▼▼▼

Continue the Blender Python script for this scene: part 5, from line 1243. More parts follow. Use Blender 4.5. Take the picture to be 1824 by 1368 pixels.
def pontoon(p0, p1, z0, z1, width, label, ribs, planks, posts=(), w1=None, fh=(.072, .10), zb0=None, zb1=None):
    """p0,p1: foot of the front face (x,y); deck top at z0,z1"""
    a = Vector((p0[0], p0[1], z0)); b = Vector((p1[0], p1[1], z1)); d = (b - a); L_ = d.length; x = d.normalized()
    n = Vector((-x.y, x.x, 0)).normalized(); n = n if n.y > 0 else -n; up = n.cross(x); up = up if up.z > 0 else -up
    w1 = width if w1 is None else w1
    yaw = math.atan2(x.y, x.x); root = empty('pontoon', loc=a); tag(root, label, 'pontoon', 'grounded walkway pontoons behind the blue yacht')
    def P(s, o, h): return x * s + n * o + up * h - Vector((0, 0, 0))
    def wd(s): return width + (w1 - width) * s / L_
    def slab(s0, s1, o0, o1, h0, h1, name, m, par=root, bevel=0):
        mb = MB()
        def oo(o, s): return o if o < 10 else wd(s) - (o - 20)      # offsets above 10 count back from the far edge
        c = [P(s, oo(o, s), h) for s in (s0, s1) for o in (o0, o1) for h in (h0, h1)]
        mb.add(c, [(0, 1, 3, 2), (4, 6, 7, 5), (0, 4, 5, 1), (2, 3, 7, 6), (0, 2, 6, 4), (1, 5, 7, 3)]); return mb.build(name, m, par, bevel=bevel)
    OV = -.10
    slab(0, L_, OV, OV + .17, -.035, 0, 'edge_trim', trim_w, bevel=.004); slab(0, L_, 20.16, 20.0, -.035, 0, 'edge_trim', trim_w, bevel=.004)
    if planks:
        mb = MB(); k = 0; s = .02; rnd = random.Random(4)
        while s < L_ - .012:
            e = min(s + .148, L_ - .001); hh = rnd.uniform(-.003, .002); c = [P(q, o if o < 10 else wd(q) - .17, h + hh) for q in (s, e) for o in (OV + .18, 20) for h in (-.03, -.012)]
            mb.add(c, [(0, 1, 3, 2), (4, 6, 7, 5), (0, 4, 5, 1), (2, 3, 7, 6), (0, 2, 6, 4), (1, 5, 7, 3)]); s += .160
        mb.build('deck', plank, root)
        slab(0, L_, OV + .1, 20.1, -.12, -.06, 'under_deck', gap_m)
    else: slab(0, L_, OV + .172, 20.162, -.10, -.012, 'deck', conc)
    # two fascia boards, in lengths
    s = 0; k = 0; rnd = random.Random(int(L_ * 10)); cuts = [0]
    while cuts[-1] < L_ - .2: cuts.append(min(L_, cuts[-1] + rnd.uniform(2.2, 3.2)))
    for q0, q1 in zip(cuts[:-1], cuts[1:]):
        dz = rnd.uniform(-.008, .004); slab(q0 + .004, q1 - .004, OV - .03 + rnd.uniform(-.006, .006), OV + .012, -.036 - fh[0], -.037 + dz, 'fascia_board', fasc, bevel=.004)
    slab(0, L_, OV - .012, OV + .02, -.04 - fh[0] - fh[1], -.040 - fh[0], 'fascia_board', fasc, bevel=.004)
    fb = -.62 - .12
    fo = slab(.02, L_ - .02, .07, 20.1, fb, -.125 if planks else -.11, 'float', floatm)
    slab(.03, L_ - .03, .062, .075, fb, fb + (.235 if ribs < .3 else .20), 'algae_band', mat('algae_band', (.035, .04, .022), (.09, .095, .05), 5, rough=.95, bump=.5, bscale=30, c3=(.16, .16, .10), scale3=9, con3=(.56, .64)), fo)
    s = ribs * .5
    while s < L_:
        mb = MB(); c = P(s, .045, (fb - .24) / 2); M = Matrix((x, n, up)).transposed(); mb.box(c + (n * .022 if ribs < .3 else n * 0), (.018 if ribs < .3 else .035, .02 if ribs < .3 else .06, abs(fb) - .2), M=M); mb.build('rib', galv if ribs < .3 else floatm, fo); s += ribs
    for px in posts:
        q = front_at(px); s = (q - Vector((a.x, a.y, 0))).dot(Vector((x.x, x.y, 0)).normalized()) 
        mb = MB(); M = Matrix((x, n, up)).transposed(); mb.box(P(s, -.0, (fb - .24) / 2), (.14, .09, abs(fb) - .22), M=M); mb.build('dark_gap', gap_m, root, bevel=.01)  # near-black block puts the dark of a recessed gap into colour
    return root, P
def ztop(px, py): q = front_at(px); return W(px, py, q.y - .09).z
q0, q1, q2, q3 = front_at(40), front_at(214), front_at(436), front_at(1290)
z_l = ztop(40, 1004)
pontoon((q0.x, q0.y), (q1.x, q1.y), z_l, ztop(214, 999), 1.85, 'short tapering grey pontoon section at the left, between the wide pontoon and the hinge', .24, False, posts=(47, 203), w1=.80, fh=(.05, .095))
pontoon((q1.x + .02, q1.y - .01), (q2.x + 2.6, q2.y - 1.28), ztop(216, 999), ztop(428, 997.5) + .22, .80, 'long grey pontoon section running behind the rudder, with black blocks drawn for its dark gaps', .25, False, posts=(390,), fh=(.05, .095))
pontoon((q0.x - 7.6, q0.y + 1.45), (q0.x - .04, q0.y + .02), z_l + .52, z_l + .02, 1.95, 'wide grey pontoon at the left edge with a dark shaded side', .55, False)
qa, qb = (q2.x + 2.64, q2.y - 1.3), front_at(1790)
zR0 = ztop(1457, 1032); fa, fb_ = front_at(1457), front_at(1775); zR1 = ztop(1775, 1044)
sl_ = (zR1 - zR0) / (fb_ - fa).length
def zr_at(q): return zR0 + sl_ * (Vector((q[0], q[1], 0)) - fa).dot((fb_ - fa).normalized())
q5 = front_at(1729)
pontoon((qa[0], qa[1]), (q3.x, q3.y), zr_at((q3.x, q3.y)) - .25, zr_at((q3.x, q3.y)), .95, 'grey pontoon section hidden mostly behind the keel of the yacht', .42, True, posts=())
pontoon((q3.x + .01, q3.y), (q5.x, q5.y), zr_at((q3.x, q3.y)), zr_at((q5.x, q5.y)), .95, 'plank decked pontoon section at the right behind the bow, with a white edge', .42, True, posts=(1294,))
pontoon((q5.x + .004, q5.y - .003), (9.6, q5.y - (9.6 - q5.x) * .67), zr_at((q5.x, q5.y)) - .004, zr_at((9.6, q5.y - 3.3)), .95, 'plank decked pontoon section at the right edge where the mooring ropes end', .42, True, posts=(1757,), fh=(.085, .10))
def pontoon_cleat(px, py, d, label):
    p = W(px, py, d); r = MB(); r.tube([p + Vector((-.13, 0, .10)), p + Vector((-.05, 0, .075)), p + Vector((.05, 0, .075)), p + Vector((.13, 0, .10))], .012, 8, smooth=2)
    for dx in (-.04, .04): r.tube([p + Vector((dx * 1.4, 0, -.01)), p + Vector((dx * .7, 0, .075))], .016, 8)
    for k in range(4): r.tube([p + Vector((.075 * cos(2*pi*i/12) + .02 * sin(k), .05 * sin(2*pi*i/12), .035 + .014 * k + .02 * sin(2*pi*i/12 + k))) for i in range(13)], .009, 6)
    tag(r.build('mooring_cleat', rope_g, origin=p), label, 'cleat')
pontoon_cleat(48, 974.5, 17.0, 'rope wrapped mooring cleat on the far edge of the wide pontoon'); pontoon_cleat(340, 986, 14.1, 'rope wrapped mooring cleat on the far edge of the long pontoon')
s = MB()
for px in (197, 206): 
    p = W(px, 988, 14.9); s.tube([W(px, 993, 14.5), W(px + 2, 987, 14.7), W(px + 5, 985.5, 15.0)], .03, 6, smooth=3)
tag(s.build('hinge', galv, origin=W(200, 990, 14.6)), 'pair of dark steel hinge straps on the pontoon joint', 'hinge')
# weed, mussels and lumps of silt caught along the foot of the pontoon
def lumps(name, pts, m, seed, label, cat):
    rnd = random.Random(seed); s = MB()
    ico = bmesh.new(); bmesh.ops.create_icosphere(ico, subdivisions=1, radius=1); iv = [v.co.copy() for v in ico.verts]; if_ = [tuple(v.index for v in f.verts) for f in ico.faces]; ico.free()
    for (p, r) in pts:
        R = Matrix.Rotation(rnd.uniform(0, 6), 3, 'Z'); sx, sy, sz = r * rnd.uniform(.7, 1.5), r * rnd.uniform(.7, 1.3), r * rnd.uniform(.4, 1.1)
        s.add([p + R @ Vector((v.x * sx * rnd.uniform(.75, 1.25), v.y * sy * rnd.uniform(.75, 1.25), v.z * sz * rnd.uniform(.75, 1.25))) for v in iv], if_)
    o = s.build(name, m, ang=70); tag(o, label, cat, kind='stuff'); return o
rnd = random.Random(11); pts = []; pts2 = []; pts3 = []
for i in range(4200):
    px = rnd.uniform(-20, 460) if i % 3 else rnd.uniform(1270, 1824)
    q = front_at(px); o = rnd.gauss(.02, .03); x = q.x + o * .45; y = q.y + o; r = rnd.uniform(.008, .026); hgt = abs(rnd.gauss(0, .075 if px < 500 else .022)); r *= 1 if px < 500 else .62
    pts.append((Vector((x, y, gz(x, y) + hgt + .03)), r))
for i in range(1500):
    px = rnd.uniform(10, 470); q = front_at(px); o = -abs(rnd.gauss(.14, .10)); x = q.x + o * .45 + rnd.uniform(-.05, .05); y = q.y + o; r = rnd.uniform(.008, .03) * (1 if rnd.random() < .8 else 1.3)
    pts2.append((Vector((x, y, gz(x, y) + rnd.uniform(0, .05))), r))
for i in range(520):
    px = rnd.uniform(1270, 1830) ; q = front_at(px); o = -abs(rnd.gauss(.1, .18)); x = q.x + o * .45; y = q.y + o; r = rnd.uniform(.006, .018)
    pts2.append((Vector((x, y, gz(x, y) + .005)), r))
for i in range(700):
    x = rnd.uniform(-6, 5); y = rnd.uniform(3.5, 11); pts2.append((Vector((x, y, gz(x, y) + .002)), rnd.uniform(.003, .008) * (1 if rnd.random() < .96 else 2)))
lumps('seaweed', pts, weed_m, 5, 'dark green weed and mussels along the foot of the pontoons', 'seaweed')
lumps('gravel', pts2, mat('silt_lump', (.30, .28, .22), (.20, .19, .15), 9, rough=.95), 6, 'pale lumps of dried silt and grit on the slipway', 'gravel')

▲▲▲

> GIVEN EXERCISE: Wherever "from" shows up in a line, copy that line.

> OUTPUT FOR THIS TASK:
Continue the Blender Python script for this scene: part 5, from line 1243. More parts follow. Use Blender 4.5. Take the picture to be 1824 by 1368 pixels.
        def oo(o, s): return o if o < 10 else wd(s) - (o - 20)      # offsets above 10 count back from the far edge